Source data
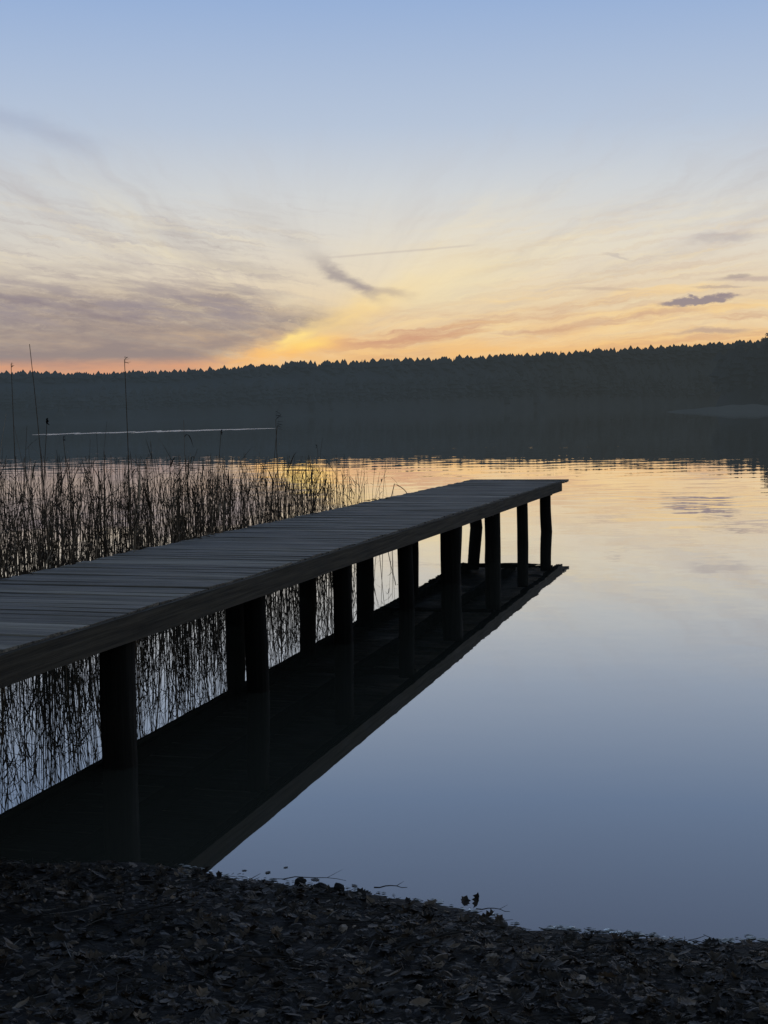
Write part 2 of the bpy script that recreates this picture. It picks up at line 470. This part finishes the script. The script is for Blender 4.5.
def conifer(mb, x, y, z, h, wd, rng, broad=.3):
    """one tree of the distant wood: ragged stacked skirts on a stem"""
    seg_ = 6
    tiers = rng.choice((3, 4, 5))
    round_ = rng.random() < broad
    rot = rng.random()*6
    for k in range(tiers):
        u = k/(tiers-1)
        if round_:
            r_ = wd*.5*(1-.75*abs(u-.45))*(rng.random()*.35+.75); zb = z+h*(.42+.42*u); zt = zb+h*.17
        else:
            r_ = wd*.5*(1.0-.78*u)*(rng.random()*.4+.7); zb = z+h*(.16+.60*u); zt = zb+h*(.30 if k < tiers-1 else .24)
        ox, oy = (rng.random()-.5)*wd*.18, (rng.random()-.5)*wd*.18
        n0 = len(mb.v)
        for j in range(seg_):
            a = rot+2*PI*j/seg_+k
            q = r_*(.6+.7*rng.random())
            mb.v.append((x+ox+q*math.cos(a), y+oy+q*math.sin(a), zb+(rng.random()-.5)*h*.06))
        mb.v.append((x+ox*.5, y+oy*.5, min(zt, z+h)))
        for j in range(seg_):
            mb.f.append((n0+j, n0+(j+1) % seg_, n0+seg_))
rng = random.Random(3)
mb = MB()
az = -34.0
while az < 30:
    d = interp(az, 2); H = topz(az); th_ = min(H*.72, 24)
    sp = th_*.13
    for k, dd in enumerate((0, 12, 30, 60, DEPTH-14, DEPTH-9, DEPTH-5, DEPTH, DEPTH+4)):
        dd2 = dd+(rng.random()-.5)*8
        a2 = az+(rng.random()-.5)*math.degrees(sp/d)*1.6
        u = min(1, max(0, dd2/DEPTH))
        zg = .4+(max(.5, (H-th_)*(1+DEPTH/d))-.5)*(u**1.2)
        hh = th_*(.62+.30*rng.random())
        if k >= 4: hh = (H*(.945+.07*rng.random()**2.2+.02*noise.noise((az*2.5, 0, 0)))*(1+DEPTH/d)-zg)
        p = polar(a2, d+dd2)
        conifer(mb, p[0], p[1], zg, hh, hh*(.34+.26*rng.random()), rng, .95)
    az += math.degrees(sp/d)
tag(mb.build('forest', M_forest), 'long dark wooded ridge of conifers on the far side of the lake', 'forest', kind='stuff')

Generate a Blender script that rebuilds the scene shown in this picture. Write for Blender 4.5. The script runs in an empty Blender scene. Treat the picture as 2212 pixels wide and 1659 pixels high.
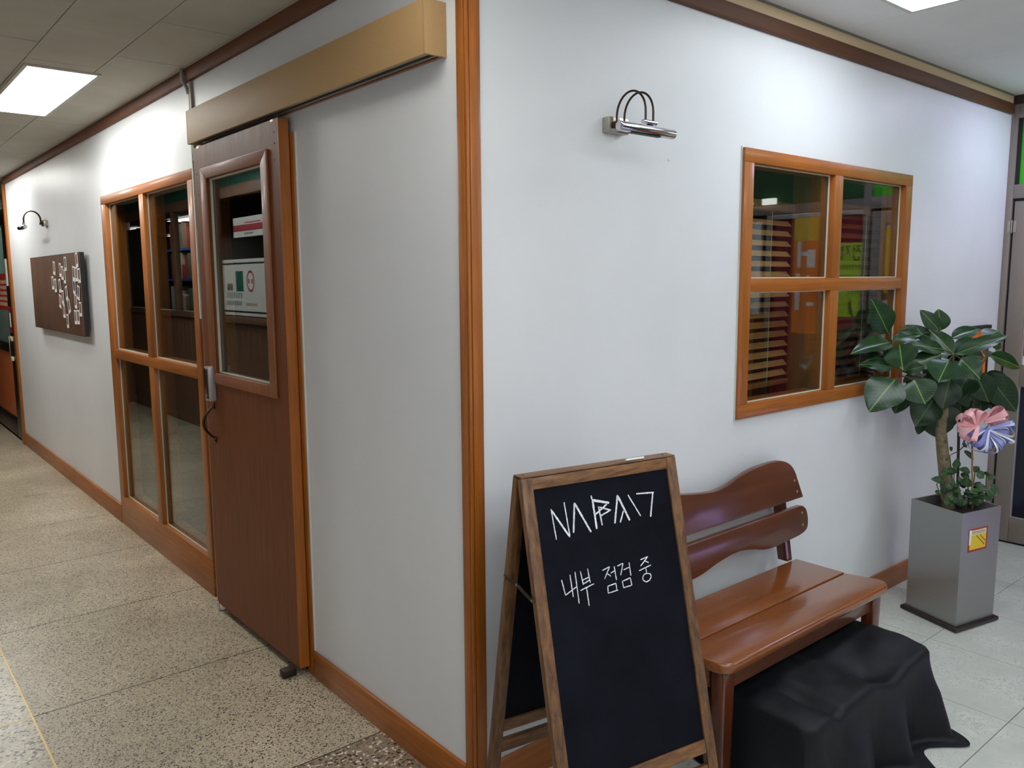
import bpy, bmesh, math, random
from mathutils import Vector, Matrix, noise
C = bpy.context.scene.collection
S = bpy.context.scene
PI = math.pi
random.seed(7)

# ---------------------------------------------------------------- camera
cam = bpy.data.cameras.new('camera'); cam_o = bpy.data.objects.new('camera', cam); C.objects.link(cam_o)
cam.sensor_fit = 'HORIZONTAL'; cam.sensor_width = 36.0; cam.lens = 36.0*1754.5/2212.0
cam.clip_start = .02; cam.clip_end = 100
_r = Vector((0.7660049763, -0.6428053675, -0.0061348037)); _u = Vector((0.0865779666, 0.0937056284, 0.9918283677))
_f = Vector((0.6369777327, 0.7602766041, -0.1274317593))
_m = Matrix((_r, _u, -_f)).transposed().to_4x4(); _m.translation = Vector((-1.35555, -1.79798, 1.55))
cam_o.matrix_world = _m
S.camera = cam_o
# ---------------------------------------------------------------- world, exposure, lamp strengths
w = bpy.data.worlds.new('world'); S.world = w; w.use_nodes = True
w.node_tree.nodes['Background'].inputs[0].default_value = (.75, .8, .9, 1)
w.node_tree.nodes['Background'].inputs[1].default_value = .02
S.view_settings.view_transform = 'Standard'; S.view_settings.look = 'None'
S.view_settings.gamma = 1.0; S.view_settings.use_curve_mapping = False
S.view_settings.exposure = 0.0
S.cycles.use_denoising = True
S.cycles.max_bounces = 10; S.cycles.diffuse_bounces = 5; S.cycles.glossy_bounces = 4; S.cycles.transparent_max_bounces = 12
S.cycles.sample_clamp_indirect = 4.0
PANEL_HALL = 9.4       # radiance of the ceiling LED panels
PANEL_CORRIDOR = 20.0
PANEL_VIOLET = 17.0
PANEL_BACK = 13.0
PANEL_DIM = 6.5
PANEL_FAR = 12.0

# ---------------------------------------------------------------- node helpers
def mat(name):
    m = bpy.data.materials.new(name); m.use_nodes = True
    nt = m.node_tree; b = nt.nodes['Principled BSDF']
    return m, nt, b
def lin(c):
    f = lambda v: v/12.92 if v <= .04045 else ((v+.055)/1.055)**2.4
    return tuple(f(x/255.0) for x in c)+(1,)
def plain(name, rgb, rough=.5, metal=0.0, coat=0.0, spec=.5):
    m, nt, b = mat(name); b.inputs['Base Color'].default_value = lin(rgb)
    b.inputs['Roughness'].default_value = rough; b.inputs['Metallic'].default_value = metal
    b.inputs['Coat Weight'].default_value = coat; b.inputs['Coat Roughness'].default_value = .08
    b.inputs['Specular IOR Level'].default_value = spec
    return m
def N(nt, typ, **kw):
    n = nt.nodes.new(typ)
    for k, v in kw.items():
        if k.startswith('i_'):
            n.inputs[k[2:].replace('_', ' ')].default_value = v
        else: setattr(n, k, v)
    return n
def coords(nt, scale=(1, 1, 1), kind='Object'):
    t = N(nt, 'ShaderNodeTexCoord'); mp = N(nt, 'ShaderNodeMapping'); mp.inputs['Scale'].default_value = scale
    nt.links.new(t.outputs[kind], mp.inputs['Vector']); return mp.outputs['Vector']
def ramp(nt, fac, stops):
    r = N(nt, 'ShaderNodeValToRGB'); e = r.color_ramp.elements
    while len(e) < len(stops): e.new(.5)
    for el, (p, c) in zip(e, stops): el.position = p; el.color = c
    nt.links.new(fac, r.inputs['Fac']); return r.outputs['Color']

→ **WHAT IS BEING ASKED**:
From the data above, copy out every line with the string "picture" in it.

→ **FULL OUTPUT**:
Write part 2 of the bpy script that recreates this picture. It picks up at line 470. This part finishes the script. The script is for Blender 4.5.
Generate a Blender script that rebuilds the scene shown in this picture. Write for Blender 4.5. The script runs in an empty Blender scene. Treat the picture as 2212 pixels wide and 1659 pixels high.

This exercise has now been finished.